## Task statement
Copy out the listing that follows, exact in every word, and skip the images.
** start **
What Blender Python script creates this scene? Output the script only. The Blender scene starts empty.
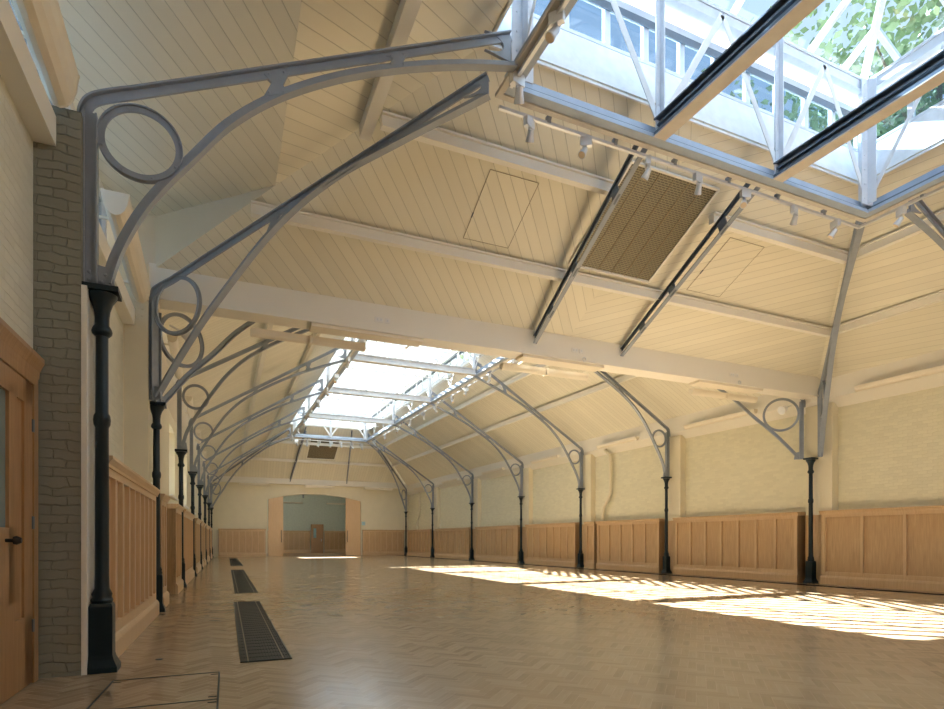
import bpy, math, random
from mathutils import Vector, Matrix
random.seed(7)
SC = bpy.context.scene
COL = SC.collection
PI = math.pi
# ------------------------------------------------------------------ camera, light, exposure
CAMZ, YAW = 1.25, 0.419
cam_d = bpy.data.cameras.new('camera')
cam_d.sensor_fit = 'HORIZONTAL'; cam_d.sensor_width = 36.0
cam_d.lens = 36.0 * 589.7 / 944.0
cam_d.shift_y = (540.4 - 354.5) / 944.0
cam_d.clip_end = 400
cam = bpy.data.objects.new('camera', cam_d); COL.objects.link(cam)
cam.location = (0, 0, CAMZ); cam.rotation_euler = (PI / 2, 0, -YAW)
SC.camera = cam
SUN_DIR = Vector((2.35, -13.3, -8.35)).normalized()
sun_d = bpy.data.lights.new('sun', 'SUN'); sun_d.energy = 74.0; sun_d.angle = math.radians(0.3)
sun_d.color = (1.0, 0.965, 0.90)
sun = bpy.data.objects.new('sun', sun_d); COL.objects.link(sun)
sun.rotation_euler = SUN_DIR.to_track_quat('-Z', 'Y').to_euler(); sun.location = (0, 60, 40)
w = bpy.data.worlds.new('world'); SC.world = w; w.use_nodes = True
nt = w.node_tree; nt.nodes.clear()
wo = nt.nodes.new('ShaderNodeOutputWorld'); bg = nt.nodes.new('ShaderNodeBackground')
tc = nt.nodes.new('ShaderNodeTexCoord'); sp = nt.nodes.new('ShaderNodeSeparateXYZ')
rp = nt.nodes.new('ShaderNodeValToRGB')
rp.color_ramp.elements[0].position = 0.0; rp.color_ramp.elements[0].color = (0.86, 0.94, 1.0, 1)
rp.color_ramp.elements[1].position = 0.9; rp.color_ramp.elements[1].color = (0.70, 0.86, 1.0, 1)
nt.links.new(tc.outputs['Generated'], sp.inputs[0]); nt.links.new(sp.outputs['Z'], rp.inputs[0])
nt.links.new(rp.outputs[0], bg.inputs['Color']); nt.links.new(bg.outputs[0], wo.inputs[0])
bg.inputs['Strength'].default_value = 1.15
SC.view_settings.view_transform = 'Standard'; SC.view_settings.look = 'None'
SC.view_settings.gamma = 1.0; SC.view_settings.use_curve_mapping = False
SC.view_settings.exposure = 0.6
try:
    SC.cycles.max_bounces = 10; SC.cycles.diffuse_bounces = 6; SC.cycles.glossy_bounces = 3
    SC.cycles.transparent_max_bounces = 24; SC.cycles.use_denoising = True
    SC.cycles.sample_clamp_indirect = 3.0; SC.cycles.caustics_reflective = False
except Exception: pass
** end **
## Exercise solution
What Blender Python script creates this scene? Output the script only. The Blender scene starts empty.
import bpy, math, random
from mathutils import Vector, Matrix
random.seed(7)
SC = bpy.context.scene
COL = SC.collection
PI = math.pi
# ------------------------------------------------------------------ camera, light, exposure
CAMZ, YAW = 1.25, 0.419
cam_d = bpy.data.cameras.new('camera')
cam_d.sensor_fit = 'HORIZONTAL'; cam_d.sensor_width = 36.0
cam_d.lens = 36.0 * 589.7 / 944.0
cam_d.shift_y = (540.4 - 354.5) / 944.0
cam_d.clip_end = 400
cam = bpy.data.objects.new('camera', cam_d); COL.objects.link(cam)
cam.location = (0, 0, CAMZ); cam.rotation_euler = (PI / 2, 0, -YAW)
SC.camera = cam
SUN_DIR = Vector((2.35, -13.3, -8.35)).normalized()
sun_d = bpy.data.lights.new('sun', 'SUN'); sun_d.energy = 74.0; sun_d.angle = math.radians(0.3)
sun_d.color = (1.0, 0.965, 0.90)
sun = bpy.data.objects.new('sun', sun_d); COL.objects.link(sun)
sun.rotation_euler = SUN_DIR.to_track_quat('-Z', 'Y').to_euler(); sun.location = (0, 60, 40)
w = bpy.data.worlds.new('world'); SC.world = w; w.use_nodes = True
nt = w.node_tree; nt.nodes.clear()
wo = nt.nodes.new('ShaderNodeOutputWorld'); bg = nt.nodes.new('ShaderNodeBackground')
tc = nt.nodes.new('ShaderNodeTexCoord'); sp = nt.nodes.new('ShaderNodeSeparateXYZ')
rp = nt.nodes.new('ShaderNodeValToRGB')
rp.color_ramp.elements[0].position = 0.0; rp.color_ramp.elements[0].color = (0.86, 0.94, 1.0, 1)
rp.color_ramp.elements[1].position = 0.9; rp.color_ramp.elements[1].color = (0.70, 0.86, 1.0, 1)
nt.links.new(tc.outputs['Generated'], sp.inputs[0]); nt.links.new(sp.outputs['Z'], rp.inputs[0])
nt.links.new(rp.outputs[0], bg.inputs['Color']); nt.links.new(bg.outputs[0], wo.inputs[0])
bg.inputs['Strength'].default_value = 1.15
SC.view_settings.view_transform = 'Standard'; SC.view_settings.look = 'None'
SC.view_settings.gamma = 1.0; SC.view_settings.use_curve_mapping = False
SC.view_settings.exposure = 0.6
try:
    SC.cycles.max_bounces = 10; SC.cycles.diffuse_bounces = 6; SC.cycles.glossy_bounces = 3
    SC.cycles.transparent_max_bounces = 24; SC.cycles.use_denoising = True
    SC.cycles.sample_clamp_indirect = 3.0; SC.cycles.caustics_reflective = False
except Exception: pass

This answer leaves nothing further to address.